◆ Exercise description ◆
In the entries, find all lines that hold the word "picture" and copy them.

◆ Information provided ◆

Begin

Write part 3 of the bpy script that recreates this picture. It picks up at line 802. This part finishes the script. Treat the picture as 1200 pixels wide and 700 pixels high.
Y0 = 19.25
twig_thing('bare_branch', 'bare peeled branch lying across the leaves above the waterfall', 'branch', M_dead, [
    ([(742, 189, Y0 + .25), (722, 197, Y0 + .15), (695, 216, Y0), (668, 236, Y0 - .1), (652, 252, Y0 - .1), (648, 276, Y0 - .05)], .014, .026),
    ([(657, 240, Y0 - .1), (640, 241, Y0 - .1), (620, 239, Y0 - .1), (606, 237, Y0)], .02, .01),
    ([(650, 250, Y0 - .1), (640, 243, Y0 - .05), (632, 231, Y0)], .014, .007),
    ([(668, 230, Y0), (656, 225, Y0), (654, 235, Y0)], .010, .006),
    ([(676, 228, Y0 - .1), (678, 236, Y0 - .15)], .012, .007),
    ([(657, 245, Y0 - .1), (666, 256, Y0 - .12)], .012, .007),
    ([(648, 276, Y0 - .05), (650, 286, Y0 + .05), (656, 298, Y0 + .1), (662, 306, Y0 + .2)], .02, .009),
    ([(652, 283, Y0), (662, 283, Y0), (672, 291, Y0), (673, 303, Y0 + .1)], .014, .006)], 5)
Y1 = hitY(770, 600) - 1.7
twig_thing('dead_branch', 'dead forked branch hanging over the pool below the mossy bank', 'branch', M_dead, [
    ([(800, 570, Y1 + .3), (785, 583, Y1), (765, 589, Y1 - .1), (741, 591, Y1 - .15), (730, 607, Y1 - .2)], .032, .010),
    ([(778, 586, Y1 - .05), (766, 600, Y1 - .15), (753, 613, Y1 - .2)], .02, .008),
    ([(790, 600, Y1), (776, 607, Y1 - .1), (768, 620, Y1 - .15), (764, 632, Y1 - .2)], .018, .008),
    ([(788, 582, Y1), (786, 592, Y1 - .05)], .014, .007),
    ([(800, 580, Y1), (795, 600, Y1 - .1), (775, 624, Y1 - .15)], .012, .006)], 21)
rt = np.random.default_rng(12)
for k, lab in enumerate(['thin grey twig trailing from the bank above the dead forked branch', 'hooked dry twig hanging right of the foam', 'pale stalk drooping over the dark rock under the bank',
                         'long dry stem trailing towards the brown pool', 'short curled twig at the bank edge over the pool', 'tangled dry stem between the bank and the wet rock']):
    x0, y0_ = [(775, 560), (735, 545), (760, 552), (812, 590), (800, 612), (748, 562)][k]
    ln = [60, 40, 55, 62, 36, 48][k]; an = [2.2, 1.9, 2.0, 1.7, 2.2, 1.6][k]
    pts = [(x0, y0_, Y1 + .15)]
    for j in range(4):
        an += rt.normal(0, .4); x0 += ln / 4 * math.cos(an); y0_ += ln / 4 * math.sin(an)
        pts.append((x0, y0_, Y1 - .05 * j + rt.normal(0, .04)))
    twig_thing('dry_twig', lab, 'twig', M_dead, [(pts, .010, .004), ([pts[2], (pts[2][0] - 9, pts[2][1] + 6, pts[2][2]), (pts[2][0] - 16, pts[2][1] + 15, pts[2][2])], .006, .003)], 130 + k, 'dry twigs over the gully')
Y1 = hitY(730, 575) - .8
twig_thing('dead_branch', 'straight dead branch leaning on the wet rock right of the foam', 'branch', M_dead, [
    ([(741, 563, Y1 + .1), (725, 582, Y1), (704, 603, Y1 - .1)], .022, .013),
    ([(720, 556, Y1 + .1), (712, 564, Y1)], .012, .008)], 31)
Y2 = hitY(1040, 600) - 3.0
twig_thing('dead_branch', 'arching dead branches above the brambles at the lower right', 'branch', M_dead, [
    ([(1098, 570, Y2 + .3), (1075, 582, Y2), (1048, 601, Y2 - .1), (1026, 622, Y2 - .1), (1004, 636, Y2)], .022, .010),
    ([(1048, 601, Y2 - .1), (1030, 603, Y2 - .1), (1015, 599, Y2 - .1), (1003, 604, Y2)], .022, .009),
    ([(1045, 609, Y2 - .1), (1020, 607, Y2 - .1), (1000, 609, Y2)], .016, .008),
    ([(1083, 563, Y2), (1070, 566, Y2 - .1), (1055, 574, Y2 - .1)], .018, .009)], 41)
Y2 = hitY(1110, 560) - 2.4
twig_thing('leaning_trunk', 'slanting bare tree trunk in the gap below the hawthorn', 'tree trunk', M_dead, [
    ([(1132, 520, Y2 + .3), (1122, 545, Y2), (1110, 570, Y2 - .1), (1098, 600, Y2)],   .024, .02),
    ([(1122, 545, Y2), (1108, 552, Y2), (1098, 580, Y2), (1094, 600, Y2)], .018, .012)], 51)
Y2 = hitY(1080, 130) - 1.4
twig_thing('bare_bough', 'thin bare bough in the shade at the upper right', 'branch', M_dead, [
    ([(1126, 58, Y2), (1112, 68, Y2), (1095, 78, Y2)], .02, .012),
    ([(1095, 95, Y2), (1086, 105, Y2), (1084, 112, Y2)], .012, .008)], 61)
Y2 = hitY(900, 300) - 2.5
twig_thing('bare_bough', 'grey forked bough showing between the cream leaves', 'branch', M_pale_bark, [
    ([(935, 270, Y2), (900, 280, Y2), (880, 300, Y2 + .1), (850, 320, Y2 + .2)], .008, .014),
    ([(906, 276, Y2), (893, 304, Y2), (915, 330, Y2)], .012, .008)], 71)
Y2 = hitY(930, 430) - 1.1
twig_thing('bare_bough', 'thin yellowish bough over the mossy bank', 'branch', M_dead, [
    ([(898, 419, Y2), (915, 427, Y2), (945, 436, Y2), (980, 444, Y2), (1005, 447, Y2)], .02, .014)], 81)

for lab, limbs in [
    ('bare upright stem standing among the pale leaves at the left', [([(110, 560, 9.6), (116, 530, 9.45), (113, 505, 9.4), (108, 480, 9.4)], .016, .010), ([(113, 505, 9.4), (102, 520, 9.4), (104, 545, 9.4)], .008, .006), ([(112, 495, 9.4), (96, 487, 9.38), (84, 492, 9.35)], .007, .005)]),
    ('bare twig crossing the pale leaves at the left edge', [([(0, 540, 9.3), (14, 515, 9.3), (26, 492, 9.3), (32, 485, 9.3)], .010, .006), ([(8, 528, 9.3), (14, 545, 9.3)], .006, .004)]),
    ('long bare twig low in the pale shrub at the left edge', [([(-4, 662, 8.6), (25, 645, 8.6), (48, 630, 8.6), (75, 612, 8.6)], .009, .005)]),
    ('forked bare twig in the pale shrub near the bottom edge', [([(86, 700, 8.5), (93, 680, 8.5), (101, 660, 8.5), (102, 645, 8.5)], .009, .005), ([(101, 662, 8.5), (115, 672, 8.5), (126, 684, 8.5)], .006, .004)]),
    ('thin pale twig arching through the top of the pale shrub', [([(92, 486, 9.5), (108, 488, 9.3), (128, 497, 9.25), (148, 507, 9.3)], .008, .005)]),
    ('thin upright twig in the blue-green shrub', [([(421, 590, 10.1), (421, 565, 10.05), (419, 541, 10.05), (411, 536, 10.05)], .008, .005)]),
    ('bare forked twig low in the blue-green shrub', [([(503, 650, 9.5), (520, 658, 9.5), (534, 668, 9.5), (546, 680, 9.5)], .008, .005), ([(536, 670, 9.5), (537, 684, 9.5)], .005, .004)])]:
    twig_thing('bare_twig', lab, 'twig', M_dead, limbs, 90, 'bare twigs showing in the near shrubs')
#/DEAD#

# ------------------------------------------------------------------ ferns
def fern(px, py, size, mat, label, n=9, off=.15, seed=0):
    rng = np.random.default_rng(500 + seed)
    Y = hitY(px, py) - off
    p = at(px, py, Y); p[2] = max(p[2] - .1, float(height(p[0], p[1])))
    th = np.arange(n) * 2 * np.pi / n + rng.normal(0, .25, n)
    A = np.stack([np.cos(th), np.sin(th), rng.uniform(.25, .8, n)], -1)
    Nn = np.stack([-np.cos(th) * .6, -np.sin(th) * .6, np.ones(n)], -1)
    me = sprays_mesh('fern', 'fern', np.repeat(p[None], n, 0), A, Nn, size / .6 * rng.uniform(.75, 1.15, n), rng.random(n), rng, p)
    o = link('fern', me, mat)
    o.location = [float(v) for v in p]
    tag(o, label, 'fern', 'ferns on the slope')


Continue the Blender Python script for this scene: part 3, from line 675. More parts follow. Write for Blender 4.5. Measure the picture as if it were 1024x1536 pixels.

End

◆ Output for this task ◆
Write part 3 of the bpy script that recreates this picture. It picks up at line 802. This part finishes the script. Treat the picture as 1200 pixels wide and 700 pixels high.
Continue the Blender Python script for this scene: part 3, from line 675. More parts follow. Write for Blender 4.5. Measure the picture as if it were 1024x1536 pixels.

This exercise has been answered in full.